**LISTED RECORDS**
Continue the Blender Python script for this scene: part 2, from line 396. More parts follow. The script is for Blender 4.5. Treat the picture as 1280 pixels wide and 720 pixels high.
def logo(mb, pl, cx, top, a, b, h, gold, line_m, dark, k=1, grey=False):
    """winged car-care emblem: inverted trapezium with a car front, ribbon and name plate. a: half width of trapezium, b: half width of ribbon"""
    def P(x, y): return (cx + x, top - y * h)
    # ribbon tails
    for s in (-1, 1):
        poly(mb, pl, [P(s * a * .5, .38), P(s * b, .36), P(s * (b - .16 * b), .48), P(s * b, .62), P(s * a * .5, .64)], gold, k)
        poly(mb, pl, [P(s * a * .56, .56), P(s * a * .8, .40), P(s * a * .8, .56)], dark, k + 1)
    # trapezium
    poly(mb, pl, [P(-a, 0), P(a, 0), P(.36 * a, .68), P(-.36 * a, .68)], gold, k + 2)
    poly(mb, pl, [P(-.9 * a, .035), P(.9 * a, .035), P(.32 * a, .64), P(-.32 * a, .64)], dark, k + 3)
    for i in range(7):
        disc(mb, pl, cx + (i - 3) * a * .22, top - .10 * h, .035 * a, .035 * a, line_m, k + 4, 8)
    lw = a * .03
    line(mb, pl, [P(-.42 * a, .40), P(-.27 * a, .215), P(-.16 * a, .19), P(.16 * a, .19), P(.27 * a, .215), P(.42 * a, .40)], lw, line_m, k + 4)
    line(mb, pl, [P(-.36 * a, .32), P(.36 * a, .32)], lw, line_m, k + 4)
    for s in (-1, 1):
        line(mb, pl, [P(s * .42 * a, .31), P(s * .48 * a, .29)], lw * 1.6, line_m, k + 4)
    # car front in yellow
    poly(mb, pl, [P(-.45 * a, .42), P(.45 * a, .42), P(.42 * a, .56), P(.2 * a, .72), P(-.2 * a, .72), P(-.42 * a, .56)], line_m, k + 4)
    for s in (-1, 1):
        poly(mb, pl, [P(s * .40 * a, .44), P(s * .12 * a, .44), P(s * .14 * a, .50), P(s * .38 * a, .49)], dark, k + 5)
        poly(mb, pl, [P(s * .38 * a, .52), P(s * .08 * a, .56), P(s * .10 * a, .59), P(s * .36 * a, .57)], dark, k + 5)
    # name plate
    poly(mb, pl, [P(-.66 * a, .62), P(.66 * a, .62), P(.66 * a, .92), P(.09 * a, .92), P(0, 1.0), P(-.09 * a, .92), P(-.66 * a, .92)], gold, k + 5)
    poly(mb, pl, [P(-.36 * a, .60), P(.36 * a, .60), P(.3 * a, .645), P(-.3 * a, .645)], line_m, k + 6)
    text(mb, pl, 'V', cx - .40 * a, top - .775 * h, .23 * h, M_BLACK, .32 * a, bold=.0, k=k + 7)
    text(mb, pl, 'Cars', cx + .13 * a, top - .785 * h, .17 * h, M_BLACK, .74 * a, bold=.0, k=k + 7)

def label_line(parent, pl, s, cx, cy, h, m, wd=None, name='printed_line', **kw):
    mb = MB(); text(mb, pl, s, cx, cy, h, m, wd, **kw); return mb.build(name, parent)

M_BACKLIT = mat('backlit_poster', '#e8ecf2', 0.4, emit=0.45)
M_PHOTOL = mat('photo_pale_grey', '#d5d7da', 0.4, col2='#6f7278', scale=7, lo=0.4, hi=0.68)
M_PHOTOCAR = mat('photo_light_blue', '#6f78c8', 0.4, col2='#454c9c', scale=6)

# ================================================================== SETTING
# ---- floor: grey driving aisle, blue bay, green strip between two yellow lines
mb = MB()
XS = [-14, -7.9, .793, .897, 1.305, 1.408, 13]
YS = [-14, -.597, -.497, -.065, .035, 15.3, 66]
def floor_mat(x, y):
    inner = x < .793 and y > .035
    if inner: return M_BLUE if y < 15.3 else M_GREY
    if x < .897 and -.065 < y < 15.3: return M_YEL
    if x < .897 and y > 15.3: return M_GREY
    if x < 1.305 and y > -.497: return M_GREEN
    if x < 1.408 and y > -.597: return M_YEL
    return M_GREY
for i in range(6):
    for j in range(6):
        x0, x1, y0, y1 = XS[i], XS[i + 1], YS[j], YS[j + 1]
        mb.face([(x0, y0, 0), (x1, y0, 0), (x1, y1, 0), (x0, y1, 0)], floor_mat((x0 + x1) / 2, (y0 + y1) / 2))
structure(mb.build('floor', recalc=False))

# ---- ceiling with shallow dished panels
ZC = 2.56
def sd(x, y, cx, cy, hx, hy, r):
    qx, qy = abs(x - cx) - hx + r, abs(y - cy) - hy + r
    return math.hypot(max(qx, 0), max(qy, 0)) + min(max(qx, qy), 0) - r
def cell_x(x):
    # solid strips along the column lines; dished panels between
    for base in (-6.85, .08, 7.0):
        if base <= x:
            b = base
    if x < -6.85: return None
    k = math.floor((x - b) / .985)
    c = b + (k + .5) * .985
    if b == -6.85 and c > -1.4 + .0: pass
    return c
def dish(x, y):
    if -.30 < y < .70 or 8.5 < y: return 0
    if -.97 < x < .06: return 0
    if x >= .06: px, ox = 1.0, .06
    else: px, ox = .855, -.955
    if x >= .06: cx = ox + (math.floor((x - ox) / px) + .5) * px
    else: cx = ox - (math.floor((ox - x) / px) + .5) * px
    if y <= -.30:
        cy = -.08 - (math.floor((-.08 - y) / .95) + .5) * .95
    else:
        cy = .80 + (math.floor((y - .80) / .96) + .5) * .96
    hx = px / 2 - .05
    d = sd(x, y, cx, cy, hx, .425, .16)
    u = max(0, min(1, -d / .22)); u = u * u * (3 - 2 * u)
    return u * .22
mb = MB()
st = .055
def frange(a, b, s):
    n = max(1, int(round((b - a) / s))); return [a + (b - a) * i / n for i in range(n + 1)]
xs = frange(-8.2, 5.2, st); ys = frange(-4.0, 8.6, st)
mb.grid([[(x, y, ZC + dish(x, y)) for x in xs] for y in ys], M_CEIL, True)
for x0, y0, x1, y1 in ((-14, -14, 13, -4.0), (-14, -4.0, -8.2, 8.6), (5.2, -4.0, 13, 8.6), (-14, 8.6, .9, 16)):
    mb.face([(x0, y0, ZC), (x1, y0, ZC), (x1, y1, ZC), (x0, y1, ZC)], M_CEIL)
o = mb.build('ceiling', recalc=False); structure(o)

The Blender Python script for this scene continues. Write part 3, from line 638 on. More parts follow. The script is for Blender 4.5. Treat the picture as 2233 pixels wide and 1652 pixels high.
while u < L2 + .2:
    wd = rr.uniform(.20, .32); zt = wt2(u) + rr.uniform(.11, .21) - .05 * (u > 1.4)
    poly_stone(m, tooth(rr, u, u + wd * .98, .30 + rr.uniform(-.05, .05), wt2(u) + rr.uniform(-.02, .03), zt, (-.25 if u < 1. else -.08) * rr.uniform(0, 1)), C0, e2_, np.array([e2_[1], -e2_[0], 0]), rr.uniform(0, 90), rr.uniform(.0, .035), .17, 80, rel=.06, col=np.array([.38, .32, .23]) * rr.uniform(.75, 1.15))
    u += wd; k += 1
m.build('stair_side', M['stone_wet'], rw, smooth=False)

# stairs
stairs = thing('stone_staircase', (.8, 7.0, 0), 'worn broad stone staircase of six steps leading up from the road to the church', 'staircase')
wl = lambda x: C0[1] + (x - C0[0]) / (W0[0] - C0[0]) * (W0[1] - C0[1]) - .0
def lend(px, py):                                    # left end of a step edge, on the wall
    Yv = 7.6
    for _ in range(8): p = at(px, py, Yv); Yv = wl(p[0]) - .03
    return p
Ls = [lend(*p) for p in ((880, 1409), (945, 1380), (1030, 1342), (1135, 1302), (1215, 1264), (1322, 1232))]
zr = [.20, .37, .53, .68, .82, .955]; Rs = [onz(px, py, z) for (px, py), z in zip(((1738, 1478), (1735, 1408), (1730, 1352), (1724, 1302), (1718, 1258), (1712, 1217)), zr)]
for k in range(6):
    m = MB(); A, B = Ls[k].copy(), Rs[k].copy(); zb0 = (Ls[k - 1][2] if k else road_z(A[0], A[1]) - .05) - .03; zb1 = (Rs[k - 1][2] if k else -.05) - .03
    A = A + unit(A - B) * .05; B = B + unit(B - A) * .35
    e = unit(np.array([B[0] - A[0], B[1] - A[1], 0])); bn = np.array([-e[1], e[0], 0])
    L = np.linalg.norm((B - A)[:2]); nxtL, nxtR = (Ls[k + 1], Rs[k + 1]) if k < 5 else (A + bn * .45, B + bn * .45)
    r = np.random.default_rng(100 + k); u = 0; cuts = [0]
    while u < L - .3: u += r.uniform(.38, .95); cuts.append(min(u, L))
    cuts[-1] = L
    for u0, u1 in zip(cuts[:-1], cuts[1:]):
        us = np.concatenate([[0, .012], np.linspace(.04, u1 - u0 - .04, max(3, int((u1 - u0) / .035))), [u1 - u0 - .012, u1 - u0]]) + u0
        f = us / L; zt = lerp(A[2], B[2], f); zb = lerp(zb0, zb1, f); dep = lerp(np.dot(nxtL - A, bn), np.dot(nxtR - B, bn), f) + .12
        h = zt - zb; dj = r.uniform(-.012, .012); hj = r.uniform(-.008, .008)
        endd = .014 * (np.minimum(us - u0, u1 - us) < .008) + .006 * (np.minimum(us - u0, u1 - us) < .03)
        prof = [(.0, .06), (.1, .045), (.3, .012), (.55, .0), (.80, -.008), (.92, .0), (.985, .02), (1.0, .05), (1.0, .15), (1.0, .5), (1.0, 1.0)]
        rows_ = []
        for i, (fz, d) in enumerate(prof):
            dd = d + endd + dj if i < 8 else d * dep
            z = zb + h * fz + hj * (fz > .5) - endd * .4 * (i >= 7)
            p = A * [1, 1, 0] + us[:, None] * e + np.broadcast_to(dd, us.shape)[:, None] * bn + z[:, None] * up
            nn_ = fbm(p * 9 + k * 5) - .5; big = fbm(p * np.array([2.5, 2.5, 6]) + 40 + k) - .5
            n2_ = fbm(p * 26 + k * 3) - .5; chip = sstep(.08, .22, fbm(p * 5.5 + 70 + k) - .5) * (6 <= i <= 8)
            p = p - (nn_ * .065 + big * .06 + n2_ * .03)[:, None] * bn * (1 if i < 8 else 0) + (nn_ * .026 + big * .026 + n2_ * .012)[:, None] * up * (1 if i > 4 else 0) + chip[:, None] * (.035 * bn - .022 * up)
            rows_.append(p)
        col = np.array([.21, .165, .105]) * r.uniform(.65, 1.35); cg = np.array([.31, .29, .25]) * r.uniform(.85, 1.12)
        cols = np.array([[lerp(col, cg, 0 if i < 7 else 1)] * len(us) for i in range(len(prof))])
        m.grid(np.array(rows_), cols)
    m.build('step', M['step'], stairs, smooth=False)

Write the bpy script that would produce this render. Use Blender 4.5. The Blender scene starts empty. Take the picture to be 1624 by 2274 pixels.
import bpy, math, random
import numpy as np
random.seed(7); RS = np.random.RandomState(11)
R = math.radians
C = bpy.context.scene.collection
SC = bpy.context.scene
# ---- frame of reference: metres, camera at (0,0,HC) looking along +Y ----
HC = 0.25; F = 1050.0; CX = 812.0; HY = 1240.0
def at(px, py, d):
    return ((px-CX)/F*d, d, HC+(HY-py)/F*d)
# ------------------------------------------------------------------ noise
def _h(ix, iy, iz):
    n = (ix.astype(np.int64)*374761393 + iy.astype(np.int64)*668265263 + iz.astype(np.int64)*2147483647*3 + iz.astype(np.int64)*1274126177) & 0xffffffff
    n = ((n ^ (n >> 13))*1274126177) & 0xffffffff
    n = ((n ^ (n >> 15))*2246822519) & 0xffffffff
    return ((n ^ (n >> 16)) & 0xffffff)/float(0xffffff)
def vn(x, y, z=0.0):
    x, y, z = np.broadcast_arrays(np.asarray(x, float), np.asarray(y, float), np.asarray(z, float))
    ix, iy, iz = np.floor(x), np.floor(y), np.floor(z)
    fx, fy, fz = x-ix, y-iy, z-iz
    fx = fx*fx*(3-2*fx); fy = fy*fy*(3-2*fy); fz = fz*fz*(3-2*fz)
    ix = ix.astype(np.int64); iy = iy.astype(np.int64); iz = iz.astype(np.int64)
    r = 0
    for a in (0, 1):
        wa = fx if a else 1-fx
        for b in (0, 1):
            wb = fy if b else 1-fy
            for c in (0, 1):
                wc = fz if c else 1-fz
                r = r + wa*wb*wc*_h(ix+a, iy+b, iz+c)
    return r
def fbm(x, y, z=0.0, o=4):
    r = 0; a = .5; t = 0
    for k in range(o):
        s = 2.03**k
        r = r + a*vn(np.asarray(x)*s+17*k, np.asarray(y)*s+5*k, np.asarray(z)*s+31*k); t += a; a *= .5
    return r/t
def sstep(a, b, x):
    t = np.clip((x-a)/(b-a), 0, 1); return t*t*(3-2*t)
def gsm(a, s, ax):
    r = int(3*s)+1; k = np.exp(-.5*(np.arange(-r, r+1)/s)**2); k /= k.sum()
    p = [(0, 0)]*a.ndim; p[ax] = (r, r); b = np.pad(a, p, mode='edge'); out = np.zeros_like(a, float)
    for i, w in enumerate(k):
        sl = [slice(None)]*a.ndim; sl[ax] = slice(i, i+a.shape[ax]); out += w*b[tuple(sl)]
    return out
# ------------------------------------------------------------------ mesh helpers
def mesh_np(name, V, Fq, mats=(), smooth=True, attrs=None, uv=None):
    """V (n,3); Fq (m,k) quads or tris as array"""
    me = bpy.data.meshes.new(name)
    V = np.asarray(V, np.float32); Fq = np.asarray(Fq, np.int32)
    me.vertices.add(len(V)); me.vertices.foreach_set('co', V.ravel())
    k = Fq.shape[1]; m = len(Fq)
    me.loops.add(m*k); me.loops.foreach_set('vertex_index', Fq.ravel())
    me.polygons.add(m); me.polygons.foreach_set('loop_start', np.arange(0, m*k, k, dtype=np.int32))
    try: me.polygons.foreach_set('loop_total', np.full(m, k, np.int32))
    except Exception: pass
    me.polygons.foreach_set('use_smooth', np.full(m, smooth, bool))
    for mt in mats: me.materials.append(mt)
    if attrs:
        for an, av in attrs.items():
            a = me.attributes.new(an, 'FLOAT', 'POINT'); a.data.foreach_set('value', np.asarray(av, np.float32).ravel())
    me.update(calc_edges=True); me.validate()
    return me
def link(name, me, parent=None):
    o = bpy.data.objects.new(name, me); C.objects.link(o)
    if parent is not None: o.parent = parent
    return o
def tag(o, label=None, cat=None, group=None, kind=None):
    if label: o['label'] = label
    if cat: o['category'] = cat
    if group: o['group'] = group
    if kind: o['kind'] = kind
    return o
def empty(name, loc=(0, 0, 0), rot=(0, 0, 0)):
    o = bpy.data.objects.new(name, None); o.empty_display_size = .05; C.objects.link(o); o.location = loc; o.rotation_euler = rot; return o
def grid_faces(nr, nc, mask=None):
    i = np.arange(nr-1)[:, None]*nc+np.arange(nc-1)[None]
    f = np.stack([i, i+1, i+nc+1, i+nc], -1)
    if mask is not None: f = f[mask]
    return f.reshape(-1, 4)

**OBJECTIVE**
From the entries above, copy every line containing the word "part".

**RESPONSE TO THE TASK**
Continue the Blender Python script for this scene: part 2, from line 396. More parts follow. The script is for Blender 4.5. Treat the picture as 1280 pixels wide and 720 pixels high.
The Blender Python script for this scene continues. Write part 3, from line 638 on. More parts follow. The script is for Blender 4.5. Treat the picture as 2233 pixels wide and 1652 pixels high.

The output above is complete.